On the bank exhausted you realise that your buddy still has a lure in their back and after removing the barbs of the artificial bait, you still have your line and by pulling on the line you have managed to retrieve the 200 meters of fishing line with the rod. Success?
Well, that’s what could happen, but it didn’t. Our experience was more sedate with rear paddler under instructions from forward paddler, to use two orange fishing gloves to handle a fish she’d caught, unfortunately the fishing glove material is full of loops which invite the snagging of lures, and in this case she caught both gloves, she now has a fish in the middle and the gloves stuck together. Frustrated, she ends up discarding the fish and the offending glove still hanging from the fishing line overboard like some “Orange Hand” of the river gods.
The river gods are holding a fish aloft as if to say “’eres a fish for ya Matey”.
Lures get stuck everywhere, obviously casting is a prime time, up trees three and four meters above the river, you wonder what the heck happened as the “quick flick” flies off the real and into the riverside forest canopy. Now there is the issue of retrieving it. Sometimes you can flick it free, and sometimes you can , let it down over a branch and then cut the lure off and retrieve the line without it.
Flicking repeatedly from a bunch of reeds often generates a sudden release, and with a robust tug it ends up flying at the tugger, missing them or their canoe buddy within inches.
When your most expensive lure that’s just caught, five very large bass suddenly disappears into a tree overhanging high above the river always evokes the most irrational behaviour. Before you know it you’re mobilizing a rescue team dedicated to the recovery of your prize lure, frantically paddling towards the dangling artefact without fear or favour. Usually hanging temptingly close so that if one stood up in the canoe and stretched full length with a paddle in hand, it could almost be reached.
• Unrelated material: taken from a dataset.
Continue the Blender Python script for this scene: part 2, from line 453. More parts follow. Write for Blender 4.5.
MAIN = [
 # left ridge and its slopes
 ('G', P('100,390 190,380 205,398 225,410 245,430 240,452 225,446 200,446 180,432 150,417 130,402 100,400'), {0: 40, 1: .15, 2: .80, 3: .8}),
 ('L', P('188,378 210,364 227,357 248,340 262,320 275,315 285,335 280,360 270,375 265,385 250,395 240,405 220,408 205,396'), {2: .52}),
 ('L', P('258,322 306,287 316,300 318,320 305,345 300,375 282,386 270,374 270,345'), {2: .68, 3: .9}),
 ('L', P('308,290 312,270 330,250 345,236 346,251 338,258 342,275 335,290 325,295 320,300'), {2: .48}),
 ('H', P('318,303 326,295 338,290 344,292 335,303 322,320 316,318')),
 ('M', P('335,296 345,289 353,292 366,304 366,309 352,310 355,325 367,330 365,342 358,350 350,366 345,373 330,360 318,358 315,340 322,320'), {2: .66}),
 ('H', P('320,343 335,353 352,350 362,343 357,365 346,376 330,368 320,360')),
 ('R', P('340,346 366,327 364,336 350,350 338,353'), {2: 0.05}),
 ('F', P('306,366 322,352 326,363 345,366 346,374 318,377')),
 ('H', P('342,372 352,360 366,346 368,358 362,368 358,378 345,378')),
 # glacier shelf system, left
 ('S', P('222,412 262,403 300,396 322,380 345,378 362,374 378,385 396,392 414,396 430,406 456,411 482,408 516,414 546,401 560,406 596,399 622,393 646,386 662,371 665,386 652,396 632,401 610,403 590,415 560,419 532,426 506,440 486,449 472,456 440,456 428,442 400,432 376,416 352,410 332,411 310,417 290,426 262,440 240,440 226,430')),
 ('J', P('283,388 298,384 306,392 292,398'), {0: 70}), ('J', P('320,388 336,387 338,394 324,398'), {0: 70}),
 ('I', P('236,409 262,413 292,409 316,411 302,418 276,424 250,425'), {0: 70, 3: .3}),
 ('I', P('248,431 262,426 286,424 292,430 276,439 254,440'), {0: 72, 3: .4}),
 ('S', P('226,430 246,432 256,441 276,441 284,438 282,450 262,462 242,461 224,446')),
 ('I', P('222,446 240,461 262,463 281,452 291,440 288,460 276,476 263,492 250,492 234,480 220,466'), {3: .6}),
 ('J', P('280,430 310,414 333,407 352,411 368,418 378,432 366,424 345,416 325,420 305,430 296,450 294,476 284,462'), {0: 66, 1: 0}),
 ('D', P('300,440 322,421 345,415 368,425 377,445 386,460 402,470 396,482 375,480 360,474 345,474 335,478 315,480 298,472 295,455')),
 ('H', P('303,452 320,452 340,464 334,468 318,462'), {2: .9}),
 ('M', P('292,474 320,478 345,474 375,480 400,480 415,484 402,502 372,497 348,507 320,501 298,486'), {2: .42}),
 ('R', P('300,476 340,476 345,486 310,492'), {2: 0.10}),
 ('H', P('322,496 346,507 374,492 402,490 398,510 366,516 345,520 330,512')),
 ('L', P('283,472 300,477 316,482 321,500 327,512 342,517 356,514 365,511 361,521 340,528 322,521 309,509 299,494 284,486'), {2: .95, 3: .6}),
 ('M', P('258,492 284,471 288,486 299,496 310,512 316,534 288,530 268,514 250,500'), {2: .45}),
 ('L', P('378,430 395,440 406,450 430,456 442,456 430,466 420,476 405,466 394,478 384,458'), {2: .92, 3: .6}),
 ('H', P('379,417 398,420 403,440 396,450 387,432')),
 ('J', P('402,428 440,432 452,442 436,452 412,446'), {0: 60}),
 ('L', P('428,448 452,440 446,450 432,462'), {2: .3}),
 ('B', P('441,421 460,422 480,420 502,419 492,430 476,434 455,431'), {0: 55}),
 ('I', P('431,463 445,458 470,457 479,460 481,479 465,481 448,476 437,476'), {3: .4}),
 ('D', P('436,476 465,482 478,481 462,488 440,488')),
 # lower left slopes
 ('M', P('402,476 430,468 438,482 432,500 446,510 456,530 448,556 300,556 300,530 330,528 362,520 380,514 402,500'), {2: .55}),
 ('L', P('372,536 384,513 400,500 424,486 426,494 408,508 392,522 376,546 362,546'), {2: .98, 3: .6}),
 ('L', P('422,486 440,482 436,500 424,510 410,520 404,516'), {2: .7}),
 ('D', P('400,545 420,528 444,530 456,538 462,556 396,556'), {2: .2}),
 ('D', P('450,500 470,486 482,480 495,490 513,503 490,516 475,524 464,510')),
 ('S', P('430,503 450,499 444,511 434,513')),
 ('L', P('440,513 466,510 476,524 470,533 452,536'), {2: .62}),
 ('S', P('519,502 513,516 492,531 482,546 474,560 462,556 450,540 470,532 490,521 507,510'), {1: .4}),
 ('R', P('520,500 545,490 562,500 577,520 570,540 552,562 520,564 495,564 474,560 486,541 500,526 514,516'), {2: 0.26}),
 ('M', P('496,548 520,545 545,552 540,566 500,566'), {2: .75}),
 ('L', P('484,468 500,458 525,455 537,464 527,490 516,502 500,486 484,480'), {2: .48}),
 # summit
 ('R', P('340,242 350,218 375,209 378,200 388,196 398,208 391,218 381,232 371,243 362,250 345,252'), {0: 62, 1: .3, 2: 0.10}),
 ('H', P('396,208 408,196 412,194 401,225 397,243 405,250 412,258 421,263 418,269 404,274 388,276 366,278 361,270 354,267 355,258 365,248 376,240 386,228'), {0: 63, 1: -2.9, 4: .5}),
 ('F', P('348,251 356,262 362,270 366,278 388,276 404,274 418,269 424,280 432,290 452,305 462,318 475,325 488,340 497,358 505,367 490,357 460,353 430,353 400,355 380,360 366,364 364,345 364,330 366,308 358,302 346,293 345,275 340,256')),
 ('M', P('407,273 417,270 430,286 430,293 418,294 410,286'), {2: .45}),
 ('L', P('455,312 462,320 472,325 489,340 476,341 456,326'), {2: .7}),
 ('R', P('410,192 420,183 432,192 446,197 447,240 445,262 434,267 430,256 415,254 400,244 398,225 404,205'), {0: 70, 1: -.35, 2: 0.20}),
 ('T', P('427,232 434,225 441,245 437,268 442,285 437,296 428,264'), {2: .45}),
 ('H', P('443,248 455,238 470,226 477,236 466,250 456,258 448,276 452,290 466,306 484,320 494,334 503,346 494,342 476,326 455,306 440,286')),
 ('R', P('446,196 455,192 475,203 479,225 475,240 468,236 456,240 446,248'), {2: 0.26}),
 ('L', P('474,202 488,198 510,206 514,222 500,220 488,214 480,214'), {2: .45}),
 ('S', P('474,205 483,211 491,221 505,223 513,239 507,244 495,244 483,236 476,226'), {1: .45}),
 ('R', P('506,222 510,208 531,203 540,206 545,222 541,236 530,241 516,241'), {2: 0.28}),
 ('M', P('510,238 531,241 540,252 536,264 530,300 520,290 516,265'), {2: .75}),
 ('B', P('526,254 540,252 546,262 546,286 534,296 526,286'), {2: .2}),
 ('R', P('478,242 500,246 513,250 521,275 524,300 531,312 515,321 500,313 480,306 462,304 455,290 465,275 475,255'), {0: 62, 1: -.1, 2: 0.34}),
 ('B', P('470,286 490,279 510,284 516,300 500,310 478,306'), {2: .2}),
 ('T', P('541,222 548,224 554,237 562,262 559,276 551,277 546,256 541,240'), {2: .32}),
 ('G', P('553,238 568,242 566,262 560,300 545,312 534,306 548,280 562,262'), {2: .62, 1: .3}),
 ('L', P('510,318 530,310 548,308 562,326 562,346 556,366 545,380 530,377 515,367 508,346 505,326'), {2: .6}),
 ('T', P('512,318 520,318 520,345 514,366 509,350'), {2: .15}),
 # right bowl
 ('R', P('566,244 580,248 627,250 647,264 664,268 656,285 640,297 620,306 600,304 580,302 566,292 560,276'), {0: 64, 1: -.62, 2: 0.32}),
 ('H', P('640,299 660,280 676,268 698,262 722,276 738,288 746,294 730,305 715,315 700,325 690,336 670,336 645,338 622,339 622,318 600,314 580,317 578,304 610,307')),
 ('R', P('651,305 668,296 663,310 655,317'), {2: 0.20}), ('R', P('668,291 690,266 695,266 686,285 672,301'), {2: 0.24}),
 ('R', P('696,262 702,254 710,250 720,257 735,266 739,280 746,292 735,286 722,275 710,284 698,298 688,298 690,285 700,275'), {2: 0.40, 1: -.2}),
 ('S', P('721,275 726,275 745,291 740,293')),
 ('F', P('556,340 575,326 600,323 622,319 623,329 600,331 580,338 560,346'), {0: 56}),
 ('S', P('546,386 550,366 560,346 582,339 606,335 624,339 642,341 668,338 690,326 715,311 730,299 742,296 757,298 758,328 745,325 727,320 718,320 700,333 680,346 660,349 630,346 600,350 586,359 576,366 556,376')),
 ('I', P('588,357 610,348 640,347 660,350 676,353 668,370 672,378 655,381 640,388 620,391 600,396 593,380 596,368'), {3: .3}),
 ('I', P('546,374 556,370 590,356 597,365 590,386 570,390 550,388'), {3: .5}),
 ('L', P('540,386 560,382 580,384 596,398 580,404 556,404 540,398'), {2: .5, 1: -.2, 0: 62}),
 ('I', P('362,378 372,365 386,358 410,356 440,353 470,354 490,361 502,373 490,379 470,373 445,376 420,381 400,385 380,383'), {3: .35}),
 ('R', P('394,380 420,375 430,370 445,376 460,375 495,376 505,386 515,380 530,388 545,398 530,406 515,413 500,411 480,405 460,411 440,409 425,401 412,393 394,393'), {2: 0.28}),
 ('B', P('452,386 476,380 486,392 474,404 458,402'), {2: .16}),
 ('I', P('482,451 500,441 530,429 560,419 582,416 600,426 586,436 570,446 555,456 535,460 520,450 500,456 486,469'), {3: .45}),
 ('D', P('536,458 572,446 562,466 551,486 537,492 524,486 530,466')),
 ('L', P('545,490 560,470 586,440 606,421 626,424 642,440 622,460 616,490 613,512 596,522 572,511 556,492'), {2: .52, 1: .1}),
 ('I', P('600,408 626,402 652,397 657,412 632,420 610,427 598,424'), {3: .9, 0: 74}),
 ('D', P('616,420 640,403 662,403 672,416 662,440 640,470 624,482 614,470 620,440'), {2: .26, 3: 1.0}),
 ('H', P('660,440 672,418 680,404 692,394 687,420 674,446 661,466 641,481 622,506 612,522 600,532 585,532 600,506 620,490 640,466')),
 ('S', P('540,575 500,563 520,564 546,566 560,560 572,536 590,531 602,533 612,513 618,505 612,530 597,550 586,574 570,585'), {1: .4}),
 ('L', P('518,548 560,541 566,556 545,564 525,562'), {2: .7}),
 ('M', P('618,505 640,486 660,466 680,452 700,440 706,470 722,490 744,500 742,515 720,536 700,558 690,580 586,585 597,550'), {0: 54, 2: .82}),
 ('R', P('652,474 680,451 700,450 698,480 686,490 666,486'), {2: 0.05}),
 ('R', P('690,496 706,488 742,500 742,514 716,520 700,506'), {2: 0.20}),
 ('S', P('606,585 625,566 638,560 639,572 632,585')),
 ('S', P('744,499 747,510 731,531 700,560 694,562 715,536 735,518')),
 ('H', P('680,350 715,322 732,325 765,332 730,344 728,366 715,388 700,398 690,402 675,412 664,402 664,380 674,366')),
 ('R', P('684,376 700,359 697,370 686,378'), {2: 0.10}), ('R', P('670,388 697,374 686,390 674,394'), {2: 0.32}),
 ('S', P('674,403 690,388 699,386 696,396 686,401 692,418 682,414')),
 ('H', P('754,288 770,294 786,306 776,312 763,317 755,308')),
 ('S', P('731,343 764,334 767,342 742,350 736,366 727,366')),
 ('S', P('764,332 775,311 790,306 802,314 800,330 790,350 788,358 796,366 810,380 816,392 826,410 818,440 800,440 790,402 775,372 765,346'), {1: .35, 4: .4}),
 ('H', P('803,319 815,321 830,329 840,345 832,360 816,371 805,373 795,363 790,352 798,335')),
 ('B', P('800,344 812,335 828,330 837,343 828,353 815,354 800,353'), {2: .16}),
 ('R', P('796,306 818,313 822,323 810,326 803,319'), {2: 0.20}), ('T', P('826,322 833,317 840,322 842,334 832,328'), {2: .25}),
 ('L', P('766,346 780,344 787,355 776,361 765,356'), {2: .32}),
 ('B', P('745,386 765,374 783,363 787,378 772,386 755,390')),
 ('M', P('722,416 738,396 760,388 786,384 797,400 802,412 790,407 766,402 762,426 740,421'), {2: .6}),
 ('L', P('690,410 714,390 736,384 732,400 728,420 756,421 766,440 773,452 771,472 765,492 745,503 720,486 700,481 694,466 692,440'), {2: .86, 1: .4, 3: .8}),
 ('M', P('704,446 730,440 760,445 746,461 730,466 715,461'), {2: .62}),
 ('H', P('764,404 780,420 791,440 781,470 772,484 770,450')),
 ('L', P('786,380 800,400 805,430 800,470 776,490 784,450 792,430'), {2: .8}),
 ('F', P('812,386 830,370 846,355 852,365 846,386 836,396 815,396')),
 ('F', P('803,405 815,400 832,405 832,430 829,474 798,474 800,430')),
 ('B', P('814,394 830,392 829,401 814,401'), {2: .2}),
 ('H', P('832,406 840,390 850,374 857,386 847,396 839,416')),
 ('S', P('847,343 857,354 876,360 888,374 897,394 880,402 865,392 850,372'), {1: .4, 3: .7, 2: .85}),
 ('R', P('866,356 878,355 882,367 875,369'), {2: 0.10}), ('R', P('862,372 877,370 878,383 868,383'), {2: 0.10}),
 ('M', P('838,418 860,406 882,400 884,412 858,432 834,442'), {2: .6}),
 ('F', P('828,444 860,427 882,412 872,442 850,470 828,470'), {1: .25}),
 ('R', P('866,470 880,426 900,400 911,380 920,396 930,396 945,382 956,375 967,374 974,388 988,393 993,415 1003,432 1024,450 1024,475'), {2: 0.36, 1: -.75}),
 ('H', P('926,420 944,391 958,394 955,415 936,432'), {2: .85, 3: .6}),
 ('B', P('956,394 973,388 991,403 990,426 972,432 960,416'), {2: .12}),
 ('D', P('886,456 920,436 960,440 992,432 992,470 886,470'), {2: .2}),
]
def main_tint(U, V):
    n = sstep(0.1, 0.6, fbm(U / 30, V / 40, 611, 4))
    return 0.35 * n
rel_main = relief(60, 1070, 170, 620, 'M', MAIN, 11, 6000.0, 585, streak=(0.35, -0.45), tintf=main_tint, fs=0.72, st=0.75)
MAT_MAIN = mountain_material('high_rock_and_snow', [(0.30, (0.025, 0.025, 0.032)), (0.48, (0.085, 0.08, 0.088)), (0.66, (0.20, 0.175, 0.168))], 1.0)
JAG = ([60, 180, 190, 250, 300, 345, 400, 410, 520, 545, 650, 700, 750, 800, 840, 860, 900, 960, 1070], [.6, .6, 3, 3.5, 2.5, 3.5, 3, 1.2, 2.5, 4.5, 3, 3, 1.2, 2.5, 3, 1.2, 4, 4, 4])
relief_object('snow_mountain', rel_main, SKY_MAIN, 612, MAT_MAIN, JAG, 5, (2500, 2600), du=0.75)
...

Of course, in these instances, less regard is given to craft stability or the continuous flow of the underlying river as it sweeps things such as canoes with people standing in them with outstretched arms downstream. Such rescues can end in results that are not necessarily anticipated.
Exactly this happened with the daughter’s “famous” lure, it had been cast in the aforementioned manner and had indeed spun a couple of times around a tree limb only to hang temptingly below the tree limb.
With person one in the rear of a canoe and and person two in the front as the canoe pilot, working from the front managed to hover under the valuable plastic object. Person one waggled our largest paddle defiantly at the lure, to no avail.
She decided to grab our largest as yet unused awning pole to see if the added length allowed a more positive result. Said pole acquired the girls head back to the action area and, using a hook on the side of the pole managed to flick the lure off the tree and retrieve it without harming anyone or yet anything.
Planning for a trip we spend a lot of time and money on selecting the correct lures. We arrive at the camp full of hope and expectation with lures of all shapes and sizes, colours, textures and rattles.
This trip saw the yellow and black rubber frogs, squidgy with secret super sauce attractant guaranteed to catch fish, spinner baits, all the rage with the “TV” fishermen, apparently ideal for deep water bass holding down.
The lure of the trip was one my daughter purchased; a hard lure for bass rated to dive up to six meters, coloured green and silver, this beauty caught some of the great fish, including the four largest fish with the biggest, coming in at 40 cm long. We didn’t unfortunately have a set of scales, so we didn’t know the weight.